[Data listing]
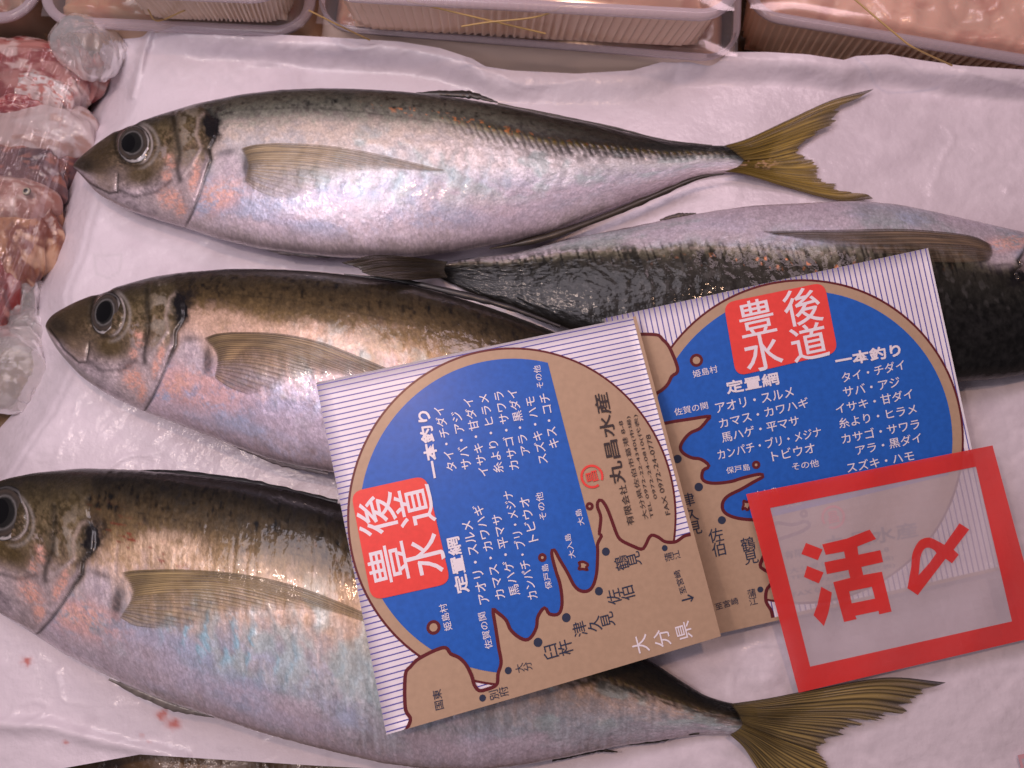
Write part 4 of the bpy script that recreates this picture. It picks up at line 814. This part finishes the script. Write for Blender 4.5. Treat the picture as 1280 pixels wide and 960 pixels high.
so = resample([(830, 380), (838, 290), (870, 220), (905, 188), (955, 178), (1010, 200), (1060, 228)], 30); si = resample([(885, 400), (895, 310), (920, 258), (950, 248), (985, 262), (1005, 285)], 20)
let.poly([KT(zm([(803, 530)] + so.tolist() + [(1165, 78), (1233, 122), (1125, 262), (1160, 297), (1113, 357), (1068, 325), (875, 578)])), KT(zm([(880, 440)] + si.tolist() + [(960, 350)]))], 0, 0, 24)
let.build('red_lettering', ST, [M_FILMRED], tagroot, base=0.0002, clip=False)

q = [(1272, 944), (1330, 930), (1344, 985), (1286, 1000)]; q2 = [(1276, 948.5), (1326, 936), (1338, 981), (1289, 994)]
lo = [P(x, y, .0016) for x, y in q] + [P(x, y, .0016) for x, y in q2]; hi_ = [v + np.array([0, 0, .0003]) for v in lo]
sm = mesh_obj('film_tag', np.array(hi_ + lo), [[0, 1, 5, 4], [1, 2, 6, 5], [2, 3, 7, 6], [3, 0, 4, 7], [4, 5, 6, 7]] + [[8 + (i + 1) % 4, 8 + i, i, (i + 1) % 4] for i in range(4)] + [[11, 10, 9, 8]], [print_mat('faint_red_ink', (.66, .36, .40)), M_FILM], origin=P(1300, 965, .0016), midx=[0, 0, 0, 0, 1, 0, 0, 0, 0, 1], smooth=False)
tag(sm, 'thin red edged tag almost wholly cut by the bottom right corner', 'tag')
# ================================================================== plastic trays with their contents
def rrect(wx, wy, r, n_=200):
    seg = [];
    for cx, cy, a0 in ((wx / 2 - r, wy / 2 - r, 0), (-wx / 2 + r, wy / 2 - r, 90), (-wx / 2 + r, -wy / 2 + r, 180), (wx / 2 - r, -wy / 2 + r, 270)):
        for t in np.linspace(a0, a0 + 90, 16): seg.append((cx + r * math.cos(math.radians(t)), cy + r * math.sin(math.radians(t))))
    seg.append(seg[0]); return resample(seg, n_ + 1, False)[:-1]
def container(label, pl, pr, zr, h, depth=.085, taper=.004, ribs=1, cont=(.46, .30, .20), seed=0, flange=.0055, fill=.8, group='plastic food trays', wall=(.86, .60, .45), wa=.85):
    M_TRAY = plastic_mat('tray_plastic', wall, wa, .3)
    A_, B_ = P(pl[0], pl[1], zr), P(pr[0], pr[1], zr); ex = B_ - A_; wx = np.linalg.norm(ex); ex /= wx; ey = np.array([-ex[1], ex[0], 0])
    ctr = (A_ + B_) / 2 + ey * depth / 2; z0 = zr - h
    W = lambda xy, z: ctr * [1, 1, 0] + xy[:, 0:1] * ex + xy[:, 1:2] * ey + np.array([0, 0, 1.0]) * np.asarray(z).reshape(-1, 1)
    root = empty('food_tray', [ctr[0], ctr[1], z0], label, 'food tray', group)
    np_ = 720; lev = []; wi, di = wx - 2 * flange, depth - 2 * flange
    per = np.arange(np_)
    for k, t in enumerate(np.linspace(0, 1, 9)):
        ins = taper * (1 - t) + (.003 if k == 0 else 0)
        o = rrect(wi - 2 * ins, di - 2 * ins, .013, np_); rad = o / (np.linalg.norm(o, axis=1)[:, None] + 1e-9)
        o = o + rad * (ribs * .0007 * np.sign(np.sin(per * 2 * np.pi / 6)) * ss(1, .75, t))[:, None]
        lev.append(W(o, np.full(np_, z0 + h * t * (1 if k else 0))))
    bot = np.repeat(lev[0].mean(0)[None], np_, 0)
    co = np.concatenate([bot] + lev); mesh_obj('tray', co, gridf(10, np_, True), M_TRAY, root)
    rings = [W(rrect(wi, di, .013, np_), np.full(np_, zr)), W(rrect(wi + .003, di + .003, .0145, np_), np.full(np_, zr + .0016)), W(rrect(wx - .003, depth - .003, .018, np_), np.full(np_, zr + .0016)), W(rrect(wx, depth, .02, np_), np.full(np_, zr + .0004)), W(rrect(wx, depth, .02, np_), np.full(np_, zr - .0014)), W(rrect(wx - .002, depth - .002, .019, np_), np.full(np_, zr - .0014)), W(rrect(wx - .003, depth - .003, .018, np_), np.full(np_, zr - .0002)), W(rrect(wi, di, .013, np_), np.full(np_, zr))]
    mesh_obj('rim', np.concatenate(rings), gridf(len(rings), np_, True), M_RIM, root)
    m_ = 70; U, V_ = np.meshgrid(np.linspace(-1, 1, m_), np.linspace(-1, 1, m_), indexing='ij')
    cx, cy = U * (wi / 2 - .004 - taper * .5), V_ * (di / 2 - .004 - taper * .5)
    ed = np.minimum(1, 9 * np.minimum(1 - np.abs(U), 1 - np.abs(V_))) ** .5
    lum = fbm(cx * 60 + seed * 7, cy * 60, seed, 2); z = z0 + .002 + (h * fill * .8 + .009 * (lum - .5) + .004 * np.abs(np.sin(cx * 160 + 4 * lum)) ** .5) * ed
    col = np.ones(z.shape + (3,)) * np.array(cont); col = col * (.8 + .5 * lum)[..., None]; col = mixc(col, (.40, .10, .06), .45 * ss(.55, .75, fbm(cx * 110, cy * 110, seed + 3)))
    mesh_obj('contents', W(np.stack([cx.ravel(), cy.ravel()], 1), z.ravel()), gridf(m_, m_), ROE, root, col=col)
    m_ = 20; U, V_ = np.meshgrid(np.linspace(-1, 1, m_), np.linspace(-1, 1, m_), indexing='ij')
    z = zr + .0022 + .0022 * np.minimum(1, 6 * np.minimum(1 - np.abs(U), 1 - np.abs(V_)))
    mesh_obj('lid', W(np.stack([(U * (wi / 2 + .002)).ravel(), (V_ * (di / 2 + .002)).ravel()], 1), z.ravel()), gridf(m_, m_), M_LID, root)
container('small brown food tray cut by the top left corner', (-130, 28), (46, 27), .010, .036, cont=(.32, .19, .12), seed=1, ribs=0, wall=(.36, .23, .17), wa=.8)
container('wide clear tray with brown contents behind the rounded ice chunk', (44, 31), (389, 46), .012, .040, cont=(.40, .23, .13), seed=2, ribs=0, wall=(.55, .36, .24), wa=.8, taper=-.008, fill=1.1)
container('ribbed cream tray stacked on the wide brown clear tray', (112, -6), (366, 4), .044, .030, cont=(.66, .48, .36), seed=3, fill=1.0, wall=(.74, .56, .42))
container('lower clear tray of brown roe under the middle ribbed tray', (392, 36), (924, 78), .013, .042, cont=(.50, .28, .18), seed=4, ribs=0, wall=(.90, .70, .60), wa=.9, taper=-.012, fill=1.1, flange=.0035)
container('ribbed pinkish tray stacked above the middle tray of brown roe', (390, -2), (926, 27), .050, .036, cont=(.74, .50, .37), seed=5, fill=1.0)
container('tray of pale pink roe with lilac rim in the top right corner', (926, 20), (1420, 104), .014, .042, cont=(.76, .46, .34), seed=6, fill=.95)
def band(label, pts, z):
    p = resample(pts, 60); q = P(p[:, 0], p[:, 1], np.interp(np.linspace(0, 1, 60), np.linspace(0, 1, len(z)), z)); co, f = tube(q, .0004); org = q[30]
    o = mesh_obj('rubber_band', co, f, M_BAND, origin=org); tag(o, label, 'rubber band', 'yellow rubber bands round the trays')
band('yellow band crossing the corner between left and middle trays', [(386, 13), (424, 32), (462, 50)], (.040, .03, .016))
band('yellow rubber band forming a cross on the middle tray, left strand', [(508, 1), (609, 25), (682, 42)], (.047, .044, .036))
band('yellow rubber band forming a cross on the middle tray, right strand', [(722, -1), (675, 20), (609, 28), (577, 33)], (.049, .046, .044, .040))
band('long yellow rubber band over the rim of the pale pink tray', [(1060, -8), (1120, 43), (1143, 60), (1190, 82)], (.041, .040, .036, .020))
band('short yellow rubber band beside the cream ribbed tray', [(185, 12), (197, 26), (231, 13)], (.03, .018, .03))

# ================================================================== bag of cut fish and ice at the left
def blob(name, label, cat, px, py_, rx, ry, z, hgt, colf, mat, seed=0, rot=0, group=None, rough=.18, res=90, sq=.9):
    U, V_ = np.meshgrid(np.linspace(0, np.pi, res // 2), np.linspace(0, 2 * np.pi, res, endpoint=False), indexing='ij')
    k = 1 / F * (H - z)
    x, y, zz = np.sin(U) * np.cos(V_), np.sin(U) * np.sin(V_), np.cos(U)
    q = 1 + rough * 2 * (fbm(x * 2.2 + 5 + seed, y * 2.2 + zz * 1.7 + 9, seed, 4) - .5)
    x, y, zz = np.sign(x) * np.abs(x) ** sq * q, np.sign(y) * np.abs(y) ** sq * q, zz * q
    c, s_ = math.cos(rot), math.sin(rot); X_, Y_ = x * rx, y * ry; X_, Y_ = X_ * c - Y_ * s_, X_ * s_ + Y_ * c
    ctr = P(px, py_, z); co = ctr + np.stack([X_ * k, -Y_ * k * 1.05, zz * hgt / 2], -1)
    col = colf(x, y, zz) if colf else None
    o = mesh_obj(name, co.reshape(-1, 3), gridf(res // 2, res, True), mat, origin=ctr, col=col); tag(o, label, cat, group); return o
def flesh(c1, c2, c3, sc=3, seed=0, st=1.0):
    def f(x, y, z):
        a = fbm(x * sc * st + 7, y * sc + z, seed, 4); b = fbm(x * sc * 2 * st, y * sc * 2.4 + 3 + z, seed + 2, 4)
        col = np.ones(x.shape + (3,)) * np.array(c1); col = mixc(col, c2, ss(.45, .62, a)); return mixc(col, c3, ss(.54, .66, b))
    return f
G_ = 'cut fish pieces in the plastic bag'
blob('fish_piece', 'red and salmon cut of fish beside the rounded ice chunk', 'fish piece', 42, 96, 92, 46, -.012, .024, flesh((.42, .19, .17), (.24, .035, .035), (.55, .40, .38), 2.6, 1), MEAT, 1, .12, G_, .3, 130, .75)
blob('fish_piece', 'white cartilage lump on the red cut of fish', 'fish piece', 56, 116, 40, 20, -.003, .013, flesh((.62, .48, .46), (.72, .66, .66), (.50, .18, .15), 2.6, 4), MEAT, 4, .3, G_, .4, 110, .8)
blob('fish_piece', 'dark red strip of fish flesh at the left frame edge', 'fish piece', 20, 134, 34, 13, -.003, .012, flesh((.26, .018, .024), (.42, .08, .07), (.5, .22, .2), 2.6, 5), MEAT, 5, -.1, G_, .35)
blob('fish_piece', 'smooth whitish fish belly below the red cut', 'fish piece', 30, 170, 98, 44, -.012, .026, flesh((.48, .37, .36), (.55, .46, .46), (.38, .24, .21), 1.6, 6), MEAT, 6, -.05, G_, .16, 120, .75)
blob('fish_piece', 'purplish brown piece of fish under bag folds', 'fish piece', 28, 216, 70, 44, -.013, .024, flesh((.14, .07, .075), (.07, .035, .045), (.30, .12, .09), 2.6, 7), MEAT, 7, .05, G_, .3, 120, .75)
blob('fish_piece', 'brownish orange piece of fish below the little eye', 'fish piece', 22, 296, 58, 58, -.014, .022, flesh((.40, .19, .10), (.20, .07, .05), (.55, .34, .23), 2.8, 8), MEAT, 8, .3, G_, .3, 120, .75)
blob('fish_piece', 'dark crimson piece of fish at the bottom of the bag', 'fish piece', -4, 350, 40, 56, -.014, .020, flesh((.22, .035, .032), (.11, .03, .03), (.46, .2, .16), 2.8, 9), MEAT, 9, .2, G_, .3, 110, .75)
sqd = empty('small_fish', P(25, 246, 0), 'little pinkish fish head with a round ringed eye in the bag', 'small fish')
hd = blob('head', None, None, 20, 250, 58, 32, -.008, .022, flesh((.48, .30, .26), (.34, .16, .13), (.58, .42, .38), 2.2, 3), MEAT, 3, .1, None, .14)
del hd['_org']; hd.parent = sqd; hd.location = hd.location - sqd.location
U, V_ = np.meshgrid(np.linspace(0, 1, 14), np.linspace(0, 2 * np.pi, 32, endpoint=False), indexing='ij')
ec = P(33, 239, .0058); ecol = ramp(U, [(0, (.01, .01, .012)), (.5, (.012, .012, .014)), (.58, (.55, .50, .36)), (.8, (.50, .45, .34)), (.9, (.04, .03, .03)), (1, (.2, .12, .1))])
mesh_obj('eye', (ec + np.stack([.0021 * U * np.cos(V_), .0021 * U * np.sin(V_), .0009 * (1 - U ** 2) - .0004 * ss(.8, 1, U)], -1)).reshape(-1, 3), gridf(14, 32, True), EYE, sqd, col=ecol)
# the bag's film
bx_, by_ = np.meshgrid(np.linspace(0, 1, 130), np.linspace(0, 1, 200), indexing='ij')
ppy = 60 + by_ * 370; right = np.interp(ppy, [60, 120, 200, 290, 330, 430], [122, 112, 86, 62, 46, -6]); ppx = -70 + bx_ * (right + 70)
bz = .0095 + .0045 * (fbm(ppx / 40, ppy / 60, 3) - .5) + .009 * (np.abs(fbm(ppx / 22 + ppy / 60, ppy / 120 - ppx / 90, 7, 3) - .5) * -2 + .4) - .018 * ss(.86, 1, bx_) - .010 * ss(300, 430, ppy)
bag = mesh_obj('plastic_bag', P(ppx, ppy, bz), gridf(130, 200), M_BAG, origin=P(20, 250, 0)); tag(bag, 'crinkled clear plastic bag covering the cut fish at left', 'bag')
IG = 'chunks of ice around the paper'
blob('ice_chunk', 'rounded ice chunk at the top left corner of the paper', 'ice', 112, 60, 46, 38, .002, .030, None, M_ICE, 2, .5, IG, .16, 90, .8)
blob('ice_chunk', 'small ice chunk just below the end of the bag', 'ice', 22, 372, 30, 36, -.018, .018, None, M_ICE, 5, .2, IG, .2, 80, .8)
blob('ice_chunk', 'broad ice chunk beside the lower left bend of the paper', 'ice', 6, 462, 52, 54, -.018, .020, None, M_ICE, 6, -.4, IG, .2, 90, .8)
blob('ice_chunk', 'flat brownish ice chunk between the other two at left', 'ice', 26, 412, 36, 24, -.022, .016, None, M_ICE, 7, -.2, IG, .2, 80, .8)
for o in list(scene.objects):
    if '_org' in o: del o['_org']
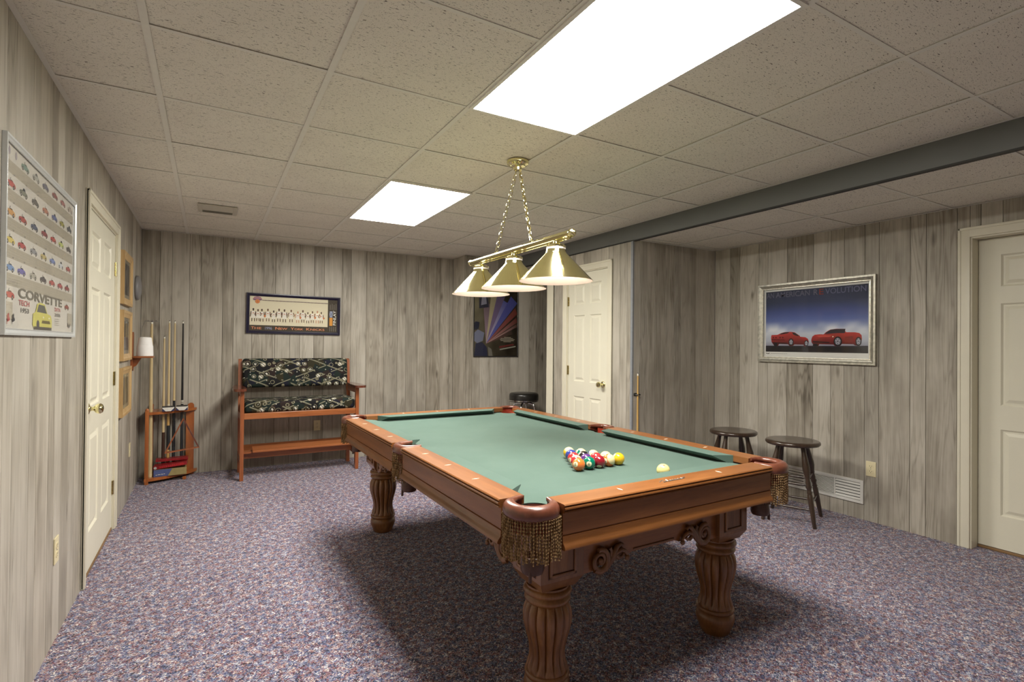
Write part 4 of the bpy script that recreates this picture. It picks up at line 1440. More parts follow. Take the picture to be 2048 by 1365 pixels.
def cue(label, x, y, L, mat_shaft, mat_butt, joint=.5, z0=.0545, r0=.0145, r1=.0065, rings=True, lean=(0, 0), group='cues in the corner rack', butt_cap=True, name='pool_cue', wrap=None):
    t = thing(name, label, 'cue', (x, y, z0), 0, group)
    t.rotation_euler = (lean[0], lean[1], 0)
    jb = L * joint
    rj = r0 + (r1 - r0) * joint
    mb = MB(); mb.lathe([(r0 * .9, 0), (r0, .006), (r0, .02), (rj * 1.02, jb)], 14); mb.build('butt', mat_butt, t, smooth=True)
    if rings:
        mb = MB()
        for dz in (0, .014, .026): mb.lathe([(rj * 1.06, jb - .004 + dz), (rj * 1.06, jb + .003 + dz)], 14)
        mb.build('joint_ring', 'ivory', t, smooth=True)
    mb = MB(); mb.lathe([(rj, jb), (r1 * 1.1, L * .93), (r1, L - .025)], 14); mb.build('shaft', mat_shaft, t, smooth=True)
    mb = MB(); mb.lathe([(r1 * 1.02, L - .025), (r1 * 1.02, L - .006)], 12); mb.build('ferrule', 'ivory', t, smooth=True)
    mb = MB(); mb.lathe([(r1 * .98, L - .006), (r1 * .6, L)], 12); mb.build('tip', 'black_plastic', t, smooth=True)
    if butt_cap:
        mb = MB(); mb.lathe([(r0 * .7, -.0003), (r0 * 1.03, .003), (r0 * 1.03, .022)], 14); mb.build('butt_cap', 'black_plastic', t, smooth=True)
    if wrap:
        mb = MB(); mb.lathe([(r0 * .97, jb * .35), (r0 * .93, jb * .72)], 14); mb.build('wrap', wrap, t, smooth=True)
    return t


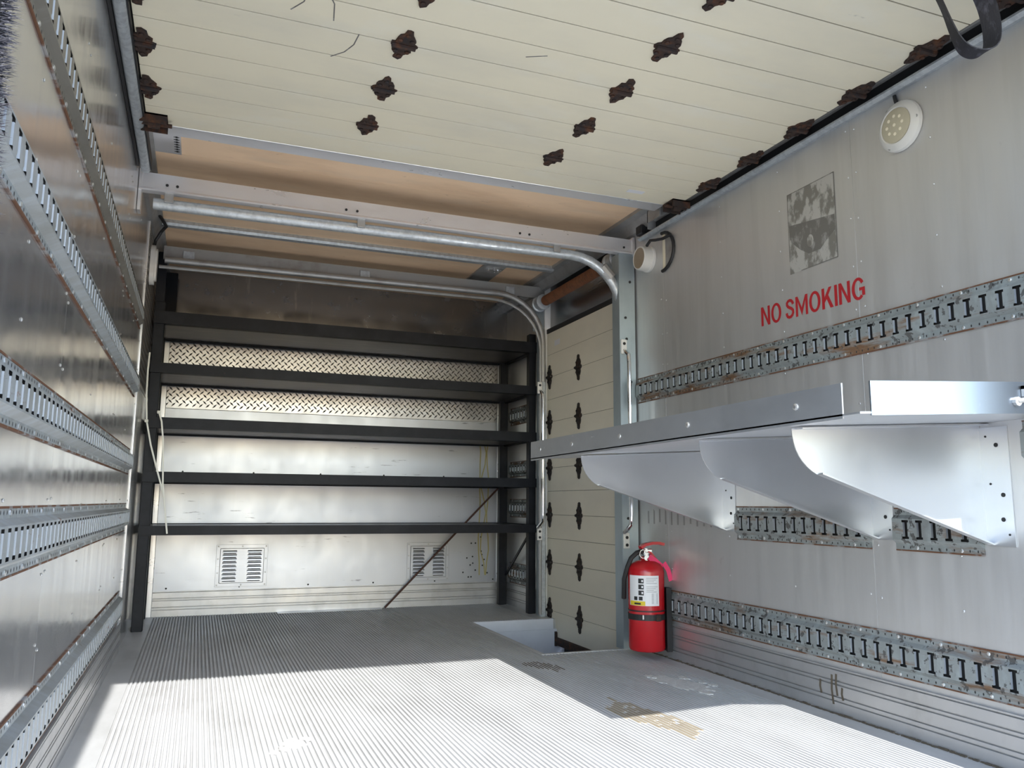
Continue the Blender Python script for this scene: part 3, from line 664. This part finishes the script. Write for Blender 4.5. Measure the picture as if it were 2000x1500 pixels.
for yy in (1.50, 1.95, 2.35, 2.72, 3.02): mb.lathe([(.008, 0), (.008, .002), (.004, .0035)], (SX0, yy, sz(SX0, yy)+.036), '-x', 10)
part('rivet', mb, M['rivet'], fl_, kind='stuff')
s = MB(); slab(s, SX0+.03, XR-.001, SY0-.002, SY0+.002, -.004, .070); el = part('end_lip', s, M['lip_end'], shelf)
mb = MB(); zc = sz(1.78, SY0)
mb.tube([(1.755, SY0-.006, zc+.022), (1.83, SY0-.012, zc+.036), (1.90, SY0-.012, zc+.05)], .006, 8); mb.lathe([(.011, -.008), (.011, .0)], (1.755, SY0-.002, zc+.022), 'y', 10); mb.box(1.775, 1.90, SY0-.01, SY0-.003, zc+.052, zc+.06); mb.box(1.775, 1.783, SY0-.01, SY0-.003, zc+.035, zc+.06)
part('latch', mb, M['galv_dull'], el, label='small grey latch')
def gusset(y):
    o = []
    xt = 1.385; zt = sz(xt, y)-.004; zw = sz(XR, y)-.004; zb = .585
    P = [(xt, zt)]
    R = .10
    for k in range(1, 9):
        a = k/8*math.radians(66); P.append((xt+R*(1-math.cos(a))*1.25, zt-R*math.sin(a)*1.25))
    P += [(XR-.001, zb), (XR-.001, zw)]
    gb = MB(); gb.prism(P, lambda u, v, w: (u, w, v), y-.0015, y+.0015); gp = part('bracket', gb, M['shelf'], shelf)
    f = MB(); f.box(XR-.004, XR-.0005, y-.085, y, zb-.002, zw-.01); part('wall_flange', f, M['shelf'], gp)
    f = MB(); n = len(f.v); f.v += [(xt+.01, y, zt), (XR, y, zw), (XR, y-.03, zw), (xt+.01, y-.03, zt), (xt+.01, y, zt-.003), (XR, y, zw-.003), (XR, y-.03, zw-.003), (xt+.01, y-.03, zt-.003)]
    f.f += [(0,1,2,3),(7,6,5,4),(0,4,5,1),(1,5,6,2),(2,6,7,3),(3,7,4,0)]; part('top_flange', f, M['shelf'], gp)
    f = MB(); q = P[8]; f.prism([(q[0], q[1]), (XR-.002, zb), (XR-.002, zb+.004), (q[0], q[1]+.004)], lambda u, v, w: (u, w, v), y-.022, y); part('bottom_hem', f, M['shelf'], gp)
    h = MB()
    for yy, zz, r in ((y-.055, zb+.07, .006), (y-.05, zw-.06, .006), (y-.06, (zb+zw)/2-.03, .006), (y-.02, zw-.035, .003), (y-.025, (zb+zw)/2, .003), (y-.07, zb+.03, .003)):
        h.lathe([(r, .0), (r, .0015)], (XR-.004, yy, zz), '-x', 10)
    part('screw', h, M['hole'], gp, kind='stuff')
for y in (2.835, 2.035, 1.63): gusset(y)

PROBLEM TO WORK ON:
Gather each line that holds "scene".

COMPLETE OUTPUT:
for o in list(scene.objects):
Continue the Blender Python script for this scene: part 3, from line 664. This part finishes the script. Write for Blender 4.5. Measure the picture as if it were 2000x1500 pixels.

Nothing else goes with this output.